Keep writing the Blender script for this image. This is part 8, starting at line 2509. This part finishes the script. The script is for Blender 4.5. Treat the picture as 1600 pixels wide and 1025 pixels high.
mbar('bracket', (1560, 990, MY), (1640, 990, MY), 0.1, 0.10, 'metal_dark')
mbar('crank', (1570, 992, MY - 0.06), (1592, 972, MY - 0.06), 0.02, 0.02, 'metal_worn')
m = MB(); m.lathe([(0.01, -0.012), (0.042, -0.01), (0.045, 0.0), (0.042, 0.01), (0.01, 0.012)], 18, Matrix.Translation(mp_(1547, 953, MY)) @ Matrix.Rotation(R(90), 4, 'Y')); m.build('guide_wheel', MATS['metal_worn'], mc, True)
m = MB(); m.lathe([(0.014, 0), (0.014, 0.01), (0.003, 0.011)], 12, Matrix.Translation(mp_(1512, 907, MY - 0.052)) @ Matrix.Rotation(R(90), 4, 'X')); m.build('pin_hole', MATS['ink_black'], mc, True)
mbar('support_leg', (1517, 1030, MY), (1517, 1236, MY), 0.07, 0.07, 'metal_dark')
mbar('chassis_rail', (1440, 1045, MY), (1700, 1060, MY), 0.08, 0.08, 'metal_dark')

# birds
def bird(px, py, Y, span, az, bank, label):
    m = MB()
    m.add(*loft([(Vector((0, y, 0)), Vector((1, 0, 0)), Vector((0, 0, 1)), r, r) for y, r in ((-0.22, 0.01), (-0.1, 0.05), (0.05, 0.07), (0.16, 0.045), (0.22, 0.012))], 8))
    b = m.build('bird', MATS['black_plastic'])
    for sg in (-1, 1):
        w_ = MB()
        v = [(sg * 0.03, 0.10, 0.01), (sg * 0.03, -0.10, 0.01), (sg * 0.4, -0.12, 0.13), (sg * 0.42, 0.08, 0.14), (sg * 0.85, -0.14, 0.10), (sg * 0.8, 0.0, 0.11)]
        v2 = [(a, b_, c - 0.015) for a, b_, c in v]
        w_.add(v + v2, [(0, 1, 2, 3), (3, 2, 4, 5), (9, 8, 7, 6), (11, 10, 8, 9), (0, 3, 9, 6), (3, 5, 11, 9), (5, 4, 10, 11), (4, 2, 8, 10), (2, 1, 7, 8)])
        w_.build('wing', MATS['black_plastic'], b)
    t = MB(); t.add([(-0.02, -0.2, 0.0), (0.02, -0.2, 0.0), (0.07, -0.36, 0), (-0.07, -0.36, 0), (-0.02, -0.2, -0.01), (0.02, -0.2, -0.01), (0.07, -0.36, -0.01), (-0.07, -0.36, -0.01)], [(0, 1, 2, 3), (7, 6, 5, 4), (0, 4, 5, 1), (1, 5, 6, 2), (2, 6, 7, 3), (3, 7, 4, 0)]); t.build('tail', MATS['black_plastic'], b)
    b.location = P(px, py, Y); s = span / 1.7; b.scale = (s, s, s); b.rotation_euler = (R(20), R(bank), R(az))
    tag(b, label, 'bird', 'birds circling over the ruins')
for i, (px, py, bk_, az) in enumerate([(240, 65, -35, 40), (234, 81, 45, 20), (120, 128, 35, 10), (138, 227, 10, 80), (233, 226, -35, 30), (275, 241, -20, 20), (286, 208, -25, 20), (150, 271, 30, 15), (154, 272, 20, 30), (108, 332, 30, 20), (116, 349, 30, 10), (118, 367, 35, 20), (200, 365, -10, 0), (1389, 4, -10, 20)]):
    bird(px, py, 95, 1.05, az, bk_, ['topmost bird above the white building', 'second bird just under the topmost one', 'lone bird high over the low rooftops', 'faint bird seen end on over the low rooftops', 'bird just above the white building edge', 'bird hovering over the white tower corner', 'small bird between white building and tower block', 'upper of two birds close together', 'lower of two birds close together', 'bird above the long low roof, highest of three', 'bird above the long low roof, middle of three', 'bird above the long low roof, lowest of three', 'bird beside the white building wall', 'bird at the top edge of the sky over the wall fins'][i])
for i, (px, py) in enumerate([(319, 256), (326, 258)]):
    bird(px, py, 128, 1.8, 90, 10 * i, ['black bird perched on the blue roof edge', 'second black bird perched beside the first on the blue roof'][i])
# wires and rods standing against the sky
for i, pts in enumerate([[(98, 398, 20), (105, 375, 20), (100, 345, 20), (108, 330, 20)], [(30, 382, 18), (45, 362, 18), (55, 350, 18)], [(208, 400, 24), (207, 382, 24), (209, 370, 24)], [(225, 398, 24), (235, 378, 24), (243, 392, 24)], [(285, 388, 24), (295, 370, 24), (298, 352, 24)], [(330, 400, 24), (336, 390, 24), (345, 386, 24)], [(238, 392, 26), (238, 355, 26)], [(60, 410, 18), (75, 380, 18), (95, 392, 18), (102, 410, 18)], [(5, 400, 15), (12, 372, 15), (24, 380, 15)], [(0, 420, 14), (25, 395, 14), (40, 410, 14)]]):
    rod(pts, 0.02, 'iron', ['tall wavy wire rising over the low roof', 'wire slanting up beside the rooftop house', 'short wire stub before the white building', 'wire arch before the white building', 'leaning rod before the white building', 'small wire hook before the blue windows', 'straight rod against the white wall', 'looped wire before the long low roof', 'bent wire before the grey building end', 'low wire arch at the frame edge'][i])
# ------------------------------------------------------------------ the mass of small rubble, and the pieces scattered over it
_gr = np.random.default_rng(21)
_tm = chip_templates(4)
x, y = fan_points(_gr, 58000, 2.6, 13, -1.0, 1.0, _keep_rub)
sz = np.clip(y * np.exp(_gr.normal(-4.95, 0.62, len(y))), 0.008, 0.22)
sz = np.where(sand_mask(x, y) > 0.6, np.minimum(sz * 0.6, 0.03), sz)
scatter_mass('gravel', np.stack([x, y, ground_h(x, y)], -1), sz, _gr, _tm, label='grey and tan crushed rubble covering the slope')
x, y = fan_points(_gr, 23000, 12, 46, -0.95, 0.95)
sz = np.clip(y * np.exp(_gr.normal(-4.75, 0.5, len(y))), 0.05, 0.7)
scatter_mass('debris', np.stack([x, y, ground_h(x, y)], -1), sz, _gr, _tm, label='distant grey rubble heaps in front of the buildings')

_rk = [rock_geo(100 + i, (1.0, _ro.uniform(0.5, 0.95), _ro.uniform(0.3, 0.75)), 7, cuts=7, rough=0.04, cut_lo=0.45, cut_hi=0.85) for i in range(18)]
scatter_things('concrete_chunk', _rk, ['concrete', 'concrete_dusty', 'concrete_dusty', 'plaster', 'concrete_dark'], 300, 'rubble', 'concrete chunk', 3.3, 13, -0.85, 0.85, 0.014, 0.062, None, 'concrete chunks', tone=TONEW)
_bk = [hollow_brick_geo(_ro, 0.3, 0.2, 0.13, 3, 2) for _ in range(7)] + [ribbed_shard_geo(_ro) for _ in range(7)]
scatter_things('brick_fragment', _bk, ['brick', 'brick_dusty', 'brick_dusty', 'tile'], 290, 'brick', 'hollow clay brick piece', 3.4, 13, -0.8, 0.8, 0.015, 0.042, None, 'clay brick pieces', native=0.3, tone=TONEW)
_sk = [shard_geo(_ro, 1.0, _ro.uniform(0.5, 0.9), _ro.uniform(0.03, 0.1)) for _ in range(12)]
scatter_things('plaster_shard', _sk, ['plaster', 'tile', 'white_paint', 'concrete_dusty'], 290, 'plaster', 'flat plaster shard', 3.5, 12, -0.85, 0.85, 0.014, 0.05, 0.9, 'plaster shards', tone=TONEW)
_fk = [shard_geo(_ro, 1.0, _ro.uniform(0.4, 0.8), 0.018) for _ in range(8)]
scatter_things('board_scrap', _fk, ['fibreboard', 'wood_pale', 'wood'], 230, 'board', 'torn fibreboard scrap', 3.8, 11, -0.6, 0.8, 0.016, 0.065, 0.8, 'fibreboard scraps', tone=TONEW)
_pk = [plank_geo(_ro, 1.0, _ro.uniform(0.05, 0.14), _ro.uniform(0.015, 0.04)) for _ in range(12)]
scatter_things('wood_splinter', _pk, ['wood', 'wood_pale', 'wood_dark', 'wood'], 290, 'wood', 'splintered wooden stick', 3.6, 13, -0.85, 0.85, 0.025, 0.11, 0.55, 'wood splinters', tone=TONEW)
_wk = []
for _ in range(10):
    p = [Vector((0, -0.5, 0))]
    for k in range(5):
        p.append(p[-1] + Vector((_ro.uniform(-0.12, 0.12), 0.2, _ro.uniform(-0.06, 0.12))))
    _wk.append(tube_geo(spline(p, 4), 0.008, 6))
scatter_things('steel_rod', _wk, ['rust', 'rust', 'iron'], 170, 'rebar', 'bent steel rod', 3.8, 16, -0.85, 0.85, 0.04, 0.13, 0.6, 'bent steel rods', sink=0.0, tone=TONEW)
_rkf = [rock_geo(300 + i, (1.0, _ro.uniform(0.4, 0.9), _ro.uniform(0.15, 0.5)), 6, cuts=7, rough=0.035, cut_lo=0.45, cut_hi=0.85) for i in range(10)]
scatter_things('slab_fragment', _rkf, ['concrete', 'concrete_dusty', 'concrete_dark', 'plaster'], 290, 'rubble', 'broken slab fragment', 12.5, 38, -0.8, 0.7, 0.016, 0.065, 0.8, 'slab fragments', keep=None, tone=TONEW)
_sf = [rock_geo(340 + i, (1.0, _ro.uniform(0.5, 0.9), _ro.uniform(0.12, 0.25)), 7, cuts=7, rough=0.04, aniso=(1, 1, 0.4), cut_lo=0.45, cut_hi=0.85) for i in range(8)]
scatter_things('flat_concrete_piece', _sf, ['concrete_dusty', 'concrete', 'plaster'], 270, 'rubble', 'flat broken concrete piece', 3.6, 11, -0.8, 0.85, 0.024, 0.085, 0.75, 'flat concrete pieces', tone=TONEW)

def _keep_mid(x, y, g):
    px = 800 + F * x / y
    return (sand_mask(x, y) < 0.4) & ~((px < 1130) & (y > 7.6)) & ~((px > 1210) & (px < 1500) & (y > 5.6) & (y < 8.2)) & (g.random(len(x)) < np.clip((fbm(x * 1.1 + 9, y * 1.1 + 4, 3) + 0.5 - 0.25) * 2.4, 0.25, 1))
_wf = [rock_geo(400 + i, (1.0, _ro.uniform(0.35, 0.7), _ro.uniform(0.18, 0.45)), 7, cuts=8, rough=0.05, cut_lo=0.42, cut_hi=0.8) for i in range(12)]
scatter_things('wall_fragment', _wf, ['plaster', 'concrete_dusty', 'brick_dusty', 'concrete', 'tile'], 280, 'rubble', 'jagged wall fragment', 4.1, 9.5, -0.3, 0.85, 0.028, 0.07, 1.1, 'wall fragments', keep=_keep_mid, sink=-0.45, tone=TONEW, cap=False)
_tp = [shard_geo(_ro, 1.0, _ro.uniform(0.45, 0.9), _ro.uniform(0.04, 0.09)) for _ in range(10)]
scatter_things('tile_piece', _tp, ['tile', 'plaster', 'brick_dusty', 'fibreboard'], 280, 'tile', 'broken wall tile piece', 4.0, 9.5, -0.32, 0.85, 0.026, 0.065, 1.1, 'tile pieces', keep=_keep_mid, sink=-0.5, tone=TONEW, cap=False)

════════════════════

## The exercise
Lines from the start of the material above through the line containing "0.08, 0.08, 'metal_dark')" are to be duplicated exactly, and only those.

## Reply
Keep writing the Blender script for this image. This is part 8, starting at line 2509. This part finishes the script. The script is for Blender 4.5. Treat the picture as 1600 pixels wide and 1025 pixels high.
mbar('bracket', (1560, 990, MY), (1640, 990, MY), 0.1, 0.10, 'metal_dark')
mbar('crank', (1570, 992, MY - 0.06), (1592, 972, MY - 0.06), 0.02, 0.02, 'metal_worn')
m = MB(); m.lathe([(0.01, -0.012), (0.042, -0.01), (0.045, 0.0), (0.042, 0.01), (0.01, 0.012)], 18, Matrix.Translation(mp_(1547, 953, MY)) @ Matrix.Rotation(R(90), 4, 'Y')); m.build('guide_wheel', MATS['metal_worn'], mc, True)
m = MB(); m.lathe([(0.014, 0), (0.014, 0.01), (0.003, 0.011)], 12, Matrix.Translation(mp_(1512, 907, MY - 0.052)) @ Matrix.Rotation(R(90), 4, 'X')); m.build('pin_hole', MATS['ink_black'], mc, True)
mbar('support_leg', (1517, 1030, MY), (1517, 1236, MY), 0.07, 0.07, 'metal_dark')
mbar('chassis_rail', (1440, 1045, MY), (1700, 1060, MY), 0.08, 0.08, 'metal_dark')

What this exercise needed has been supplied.